2. With the termination of a contract of particular partnership the things, transferred for common possession and/or use of the partners, shall be returned to the partners who have contributed them free of charge, unless otherwise stipulated by the agreement of the parties. Since the time of the termination of a contract of particular partnership, its participants shall bear joint liability in case of default on the common obligations with regard to third persons.
The partition of the property held in the common ownership of the partners and of the common rights of claim which have arisen for them shall be effected in the order, prescribed by Article 252 of this Code.
A partner who has contributed an individual thing shall have the right to demand in court the return of this thing to him with the termination of the contract of particular partnership subject to the observance of the interests of the other partners and creditors.

Article 1051. The Abandonment of the Contract of Particular Partnership of Unlimited Duration


A statement on the partner's abandonment of the contract of particular partnership of unlimited duration shall be made by him at least before three months before the supposed withdrawal from the contract.
Any agreement on the limitation of the right to abandon the contract of unlimited duration shall be void.

Article 1052. The Cancellation of the Contract of Particular Partnership on the Demand of a Party Thereto


In addition to the grounds, indicated in Item 2 of Article 450 of this Code a party to the contract of particular partnership, concluded with reference to its validity term or the goal as a revocable proviso, shall have the right to demand the cancellation of the contract in relations between himself and the other partners for valid reasons with the compensation for the real damage inflicted on the other partners by the dissolution of the contract.

Article 1053. The Liability of the Partner in Respect of Whom the Contract of Particular Partnership Has Been Dissolved


In case where a contract of particular partnership has not been terminated as a result of the statement by any participant on the refusal to continue his participation in it or of the dissolution of the contract on the demand of one partner, the person whose participation in the contract has ceased shall be liable to third persons under the common obligations that have arisen during his participation in the contract, as if he remained as a participant in the contract of particular partnership.

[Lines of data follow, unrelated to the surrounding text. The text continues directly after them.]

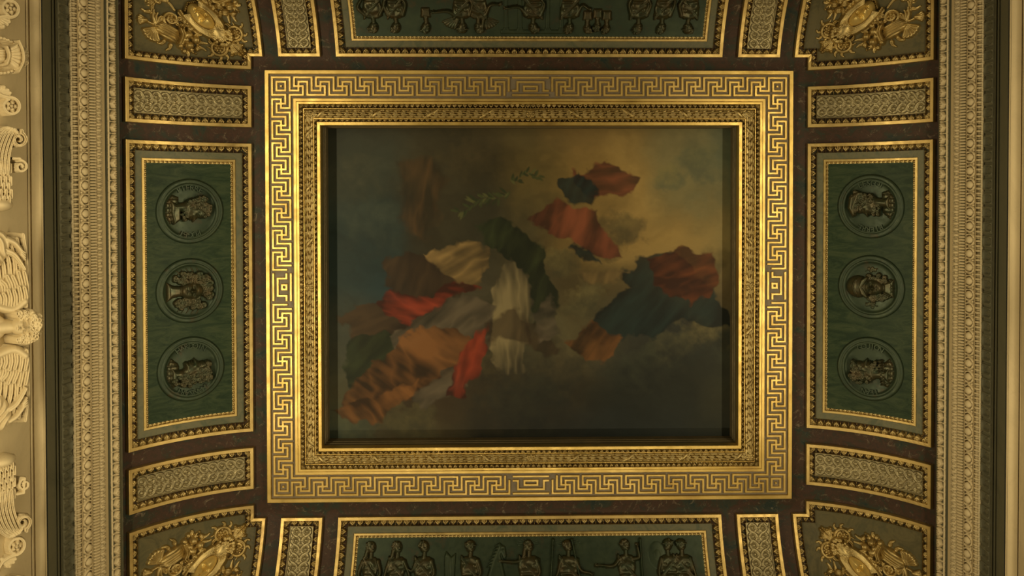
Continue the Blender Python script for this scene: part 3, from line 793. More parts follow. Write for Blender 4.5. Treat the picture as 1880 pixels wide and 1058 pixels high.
# ------------------------------------------------------------------ panels of the coves
BIGLEAF = leaf_profile(.062, .052, .022)
def field_obj(name, poly_rect, d, h, mat, parent, res=.05):
    q = offset_poly(poly_rect, d); x0, x1 = sorted((q[0][0], q[2][0])); y0, y1 = sorted((q[0][1], q[2][1]))
    nx = max(2, int((x1 - x0) / res) + 2); ny = max(2, int((y1 - y0) / res) + 2)
    A, B = np.meshgrid(np.linspace(x0, x1, nx), np.linspace(y0, y1, ny), indexing='ij')
    return link(name, mesh(name, chart(A, B, h).reshape(-1, 3), grid_faces(nx, ny)), mat, parent)
def rectp(a0, a1, b0, b1): return [(a0, b0), (a1, b0), (a1, b1), (a0, b1)]
def marble_panel(name, r, label):
    t = thing(name, label, 'panel', 'marble panels of the coves')
    P = rectp(*r)
    band_obj('gilt_frame', P, 0, .038, .060, .06, GOLD_OLD2, t, .003)
    ring_obj('leaf_moulding', P, .038, .103, 18, BIGLEAF, GOLD_OLD, t, res=.0046, pitch=.0845)
    ring_obj('marble_border', P, .103, .176, 2, lambda u, t: .022 + 0 * u * t, MARBLE_GREY, t, res=.05)
    band_obj('inner_gilt_band', P, .176, .204, .036, .03, GOLD_OLD2, t, .004)
    ring_obj('bead_moulding', P, .204, .229, 7, bead_profile(.016, .013), GOLD_OLD, t, res=.0055, pitch=.0440)
    field_obj('bronze_field' if name == 'bronze_bas_relief' else 'marble_field', P, .226, .016, BRONZE if name == 'bronze_bas_relief' else MARBLE_GREEN, t)
    return t
GOLD_OLD2 = metal('satin gold leaf', (.58, .43, .17), (.70, .54, .22), .85, .34, .5, 3, stain=(.42, .30, .14))
def guilloche(nrow_len, across, length):
    """two rows of interlaced bands around studs; u along, v across"""
    p = length / nrow_len
    hf = HF(-length / 2 - .004, length / 2 + .004, -across / 2, across / 2, .0052)
    q = across / 4
    for row in (-1, 1):
        vc = row * q * .98
        for i in range(nrow_len):
            cx = -length / 2 + p * (i + .5)
            d = np.hypot(hf.u - cx, hf.v - vc) / (p * .60)
            rg = np.sqrt(np.clip(1 - ((d - .80) / .26) ** 2, 0, 1)) - .5 * np.exp(-((d - .80) / .06) ** 2)
            hf.H = np.where(np.abs(d - .80) < .26, np.maximum(hf.H, .004 + .012 * rg), hf.H)
        for i in range(-1, nrow_len):
            # the crossing strand swings from one eye's outer side to the next eye's inner side
            t = np.linspace(0, 1, 14); x0 = -length / 2 + p * (i + .5)
            xs_ = x0 + p * t; ys_ = vc + row * p * .48 * np.cos(PI * t)
            if i < 0: xs_, ys_ = xs_[7:], ys_[7:]
            if i == nrow_len - 1: xs_, ys_ = xs_[:7], ys_[:7]
            hf.stroke(np.stack([xs_, ys_], 1), p * .155, p * .155, .015, .006, .45)
        for i in range(nrow_len):
            cx = -length / 2 + p * (i + .5)
            hf.H = np.where(np.hypot(hf.u - cx, hf.v - vc) < p * .33, .0008, hf.H)
            hf.dome(cx, vc, p * .25, p * .25, .018)
    for i in range(nrow_len - 1):
        cx = -length / 2 + p * (i + 1)
        hf.dome(cx, 0, p * .16, across * .12, .010)
    return hf
def strip_panel(r, along, label):
    t = thing('guilloche_panel', label, 'panel', 'narrow guilloche panels of the coves')
    P = rectp(*r)
    band_obj('gilt_frame', P, 0, .038, .060, .06, GOLD_OLD2, t, .003)
    ring_obj('leaf_moulding', P, .038, .098, 17, BIGLEAF, GOLD_OLD, t, res=.0046, pitch=.0845)
    band_obj('fillet', P, .098, .106, .032, .02, GREYGOLD, t, .002)
    field_obj('ground', P, .104, .016, GREYGOLD, t)
    w = (r[1] - r[0] - .22) if along == 'a' else (r[3] - r[2] - .22)
    ac = (r[3] - r[2] - .225) if along == 'a' else (r[1] - r[0] - .225)
    hf = guilloche(12, ac, w)
    ca_, cb2 = (r[0] + r[1]) / 2, (r[2] + r[3]) / 2
    hf_obj('guilloche', hf, chart_map(ca_, cb2, 0 if along == 'a' else PI / 2, .016), GREYGOLD, t)
    return t
sT, sB, bb = (-1.1554, -.7067), (2.7905, 3.2448), (-.5306, 2.6125)
left_panel = marble_panel('green_marble_inlay', (LOUT, LIN, *bb), 'green marble panel with three bronze medallions on the left cove')
right_panel = marble_panel('green_marble_inlay', (RIN, ROUT, *bb), 'green marble panel with three bronze medallions on the right cove')
strip_panel((LOUT, LIN, *sT), 'a', 'narrow gilded guilloche panel above the left medallion panel')
strip_panel((LOUT, LIN, *sB), 'a', 'narrow gilded guilloche panel below the left medallion panel')
strip_panel((RIN, ROUT, *sT), 'a', 'narrow gilded guilloche panel above the right medallion panel')
strip_panel((RIN, ROUT, *sB), 'a', 'narrow gilded guilloche panel below the right medallion panel')
tl, tb, tr = (-2.6133, -2.1614), (-1.9907, 2.2282), (2.3984, 2.8610)
for (x0, x1), nm in ((tl, 'left'), (tr, 'right')):
    strip_panel((x0, x1, TOUT, TIN), 'b', 'upright gilded guilloche panel cut by the top edge, %s of the upper relief' % nm)
    strip_panel((x0, x1, BIN, BOUT), 'b', 'upright gilded guilloche panel cut by the bottom edge, %s of the lower relief' % nm)
top_panel = marble_panel('bronze_bas_relief', (*tb, TOUT, TIN), 'long green relief panel of upside-down figures along the top edge')
bot_panel = marble_panel('bronze_bas_relief', (*tb, BIN, BOUT), 'long green relief panel of upright draped figures along the bottom edge')

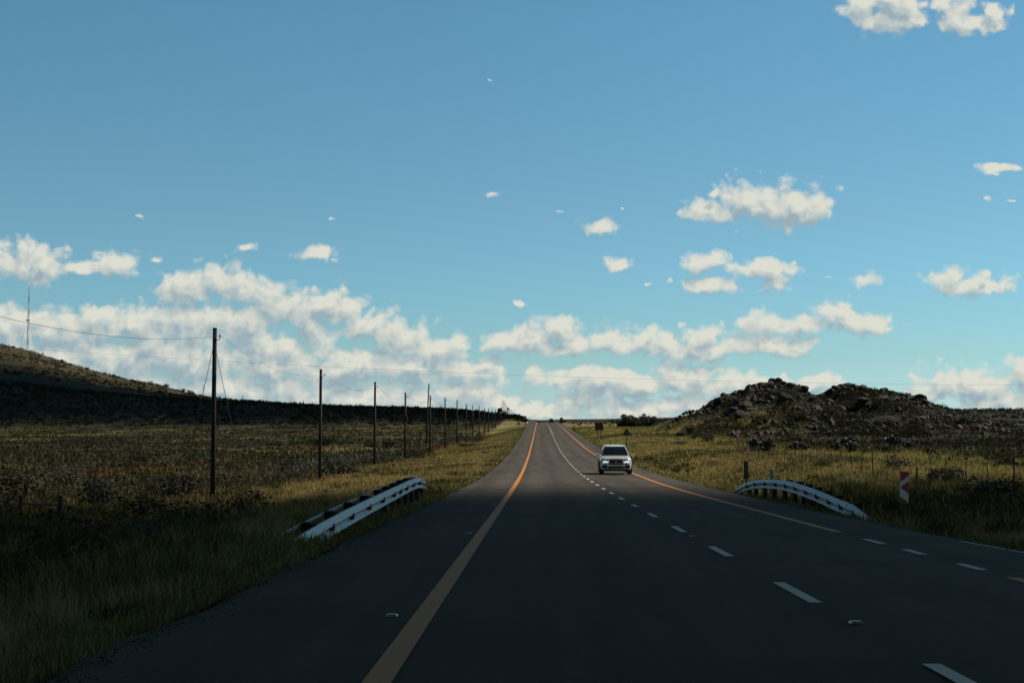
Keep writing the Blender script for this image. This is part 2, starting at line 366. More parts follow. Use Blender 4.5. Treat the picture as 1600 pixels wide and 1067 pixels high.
# ------------------------------------------------------------------ the clouds that cast the shade (out of view; the overhead one is added to darken the foreground)
def mat_cloud(name, edge_y0, edge_y1, wob, xc=0.0, side=0.0, near=None):
    """white cloud; its thinning front edge lets sunlight through"""
    m, nt, b = mat_new(name); L = nt.links.new
    b.inputs['Base Color'].default_value = (0.8, 0.8, 0.8, 1); b.inputs['Roughness'].default_value = 1; b.inputs['Specular IOR Level'].default_value = 0
    tc = nt.nodes.new('ShaderNodeTexCoord'); sp = nt.nodes.new('ShaderNodeSeparateXYZ'); L(tc.outputs['Object'], sp.inputs[0])
    n = nt.nodes.new('ShaderNodeTexNoise'); n.inputs['Scale'].default_value = 0.02; n.inputs['Detail'].default_value = 5; L(tc.outputs['Object'], n.inputs['Vector'])
    ma = nt.nodes.new('ShaderNodeMath'); ma.operation = 'MULTIPLY_ADD'; ma.inputs[1].default_value = wob; L(n.outputs['Fac'], ma.inputs[0]); L(sp.outputs[1], ma.inputs[2])
    ad = nt.nodes.new('ShaderNodeMath'); ad.operation = 'SUBTRACT'; L(sp.outputs[0], ad.inputs[0]); ad.inputs[1].default_value = xc
    ab = nt.nodes.new('ShaderNodeMath'); ab.operation = 'ABSOLUTE'; L(ad.outputs[0], ab.inputs[0])
    sl = nt.nodes.new('ShaderNodeMapRange'); sl.interpolation_type = 'SMOOTHSTEP'; sl.inputs['From Min'].default_value = 9; sl.inputs['From Max'].default_value = 40
    sl.inputs['To Max'].default_value = -side; L(ab.outputs[0], sl.inputs['Value'])
    m2 = nt.nodes.new('ShaderNodeMath'); m2.operation = 'ADD'; L(ma.outputs[0], m2.inputs[0]); L(sl.outputs[0], m2.inputs[1]); ma = m2
    mr = nt.nodes.new('ShaderNodeMapRange'); mr.interpolation_type = 'SMOOTHSTEP'
    mr.inputs['From Min'].default_value = edge_y0; mr.inputs['From Max'].default_value = edge_y1; L(ma.outputs[0], mr.inputs['Value'])
    fac = mr.outputs[0]
    if near is not None:                       # a thin near edge as well
        m3 = nt.nodes.new('ShaderNodeMapRange'); m3.interpolation_type = 'SMOOTHSTEP'; m3.inputs['From Min'].default_value = near[0]; m3.inputs['From Max'].default_value = near[1]
        m3.inputs['To Min'].default_value = 1; m3.inputs['To Max'].default_value = 0; L(ma.outputs[0], m3.inputs['Value'])
        mm = nt.nodes.new('ShaderNodeMath'); mm.operation = 'MAXIMUM'; L(fac, mm.inputs[0]); L(m3.outputs[0], mm.inputs[1]); fac = mm.outputs[0]
    tr = nt.nodes.new('ShaderNodeBsdfTransparent'); mx = nt.nodes.new('ShaderNodeMixShader')
    L(fac, mx.inputs[0]); L(b.outputs[0], mx.inputs[1]); L(tr.outputs[0], mx.inputs[2])
    L(mx.outputs[0], nt.nodes['Material Output'].inputs['Surface'])
    return m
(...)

Article 1054. Private Partnership


1. The contract of particular partnership may provide for the non-disclosure of its existence for third parties (private partnership). The rules for the contracts of particular partnership, provided for by this Chapter, shall be applicable to such unofficial contract, unless otherwise stipulated by the Article or unless the contrary follows from the private partnership.
2. In relations with third persons each participant of the private partnership shall be liable for all his property in the transactions he has concluded on his own behalf in the common interests of the partners.
3. In relations between the partners the obligations which have arisen during their joint activity shall be regarded as common.